So much for cellular backup

It's so true, network guys pop up like Meerkats when we see a surprise backhoe working near the building.
Best analogy! I used to have a few buildings in a large office park (ex air force base) where I had paid 4" conduit between them all... whenever the Air Force or Comcast or anyone else showed up with a bahoeck, I had to go babysit.
 
Lou,

You are right. I just read that as a general swath of satellite is not reliable. In my work, I actually find that most of the satellite stuff I work with is more reliable than cellphone. I would say that iridium and Global Star is about AS reliable as cellphones, maybe more depending on location. Even for surfing. However, 9600baud for Global Star and 2400baud for Iridium limits you to about what the OP was discussing...alarms and such.

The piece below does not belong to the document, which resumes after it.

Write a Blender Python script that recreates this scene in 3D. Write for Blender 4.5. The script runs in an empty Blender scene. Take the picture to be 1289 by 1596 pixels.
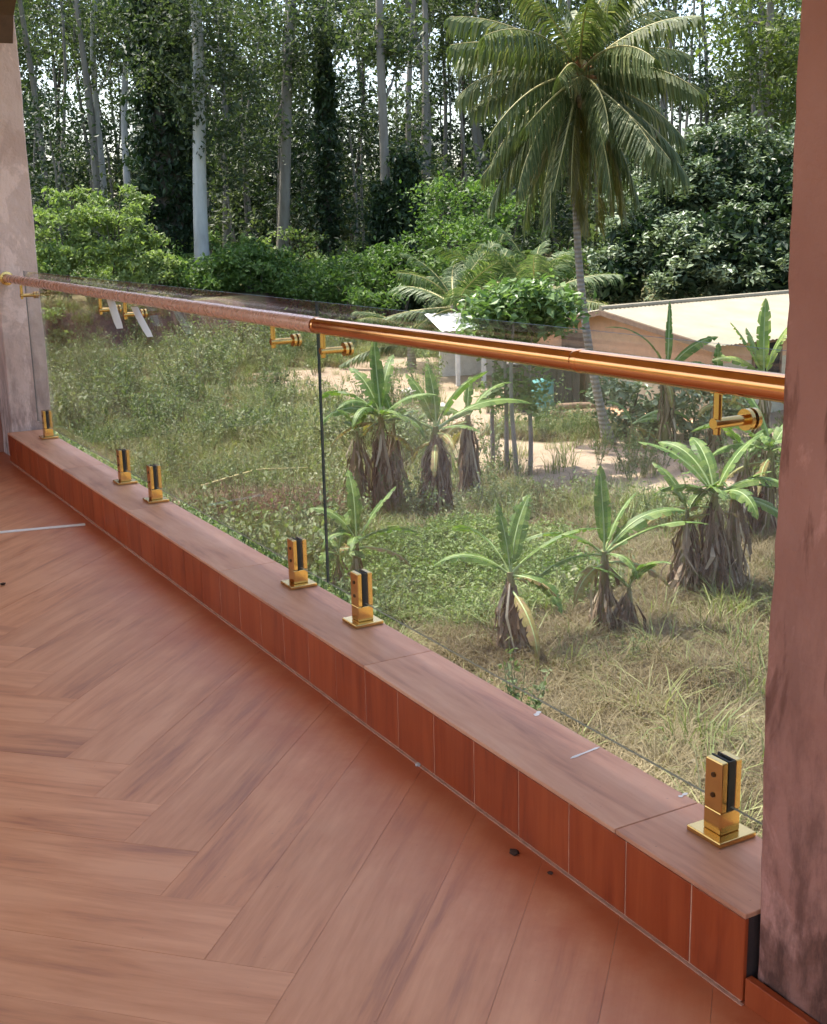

Most of my work, we end up with a little better stuff than Huges/DirectTV/Etc., so I tend to trust it more than a cell phone.

--Dan
 
Lou,

You are right. I just read that as a general swath of satellite is not reliable. In my work, I actually find that most of the satellite stuff I work with is more reliable than cellphone. I would say that iridium and Global Star is about AS reliable as cellphones, maybe more depending on location. Even for surfing. However, 9600baud for Global Star and 2400baud for Iridium limits you to about what the OP was discussing...alarms and such.

Most of my work, we end up with a little better stuff than Huges/DirectTV/Etc., so I tend to trust it more than a cell phone.

--Dan

Kind of interesting tidbit, Iridium went bankrupt and at the last second the US military bailed them out with a bunch of financing with agreements for the military to use the system. They were literally within days of starting to de-orbit the entire batch of satellites (crash them in the Pacific). They ran out of money just as they put their last satellites in orbit and before they had actually gone operational. What a devastatingly sad thing that would have been to have put all those satellites up there and then just crash them without a day of use.
 
Agreed. I wonder if Global Star had the same issues? I know they are mostly only over the Americas (N/S. America) due to their "figure-8" flight path, where the Iridium traverse the entire planet. They have some really cool animations showing how the network, works, and the flight paths of the sattelites.

It's funny, with the way Iridium does the network, it is almost the opposite of cellular...as you move, you go from cell tower to cell tower. IN this network, they are going SO fast, you end up going from hexagon coverage area to coverage area on the same satellite, then passed to the next sat. And once your transmission is IN the network, it gets bounced around the planet until it lands in...I think somewhere in Texas...I'd have to look it up.

To be honest, it always amazes me that all of this can be coordinated enough to make calls. I mean, 100's of miles per hour (or more?), you place a call that takes 15+ seconds to connect, your information is passed from sat. to sat., over and over and over. Yet all the coordination happens and you get a voice/data link. It is AMAZING to me.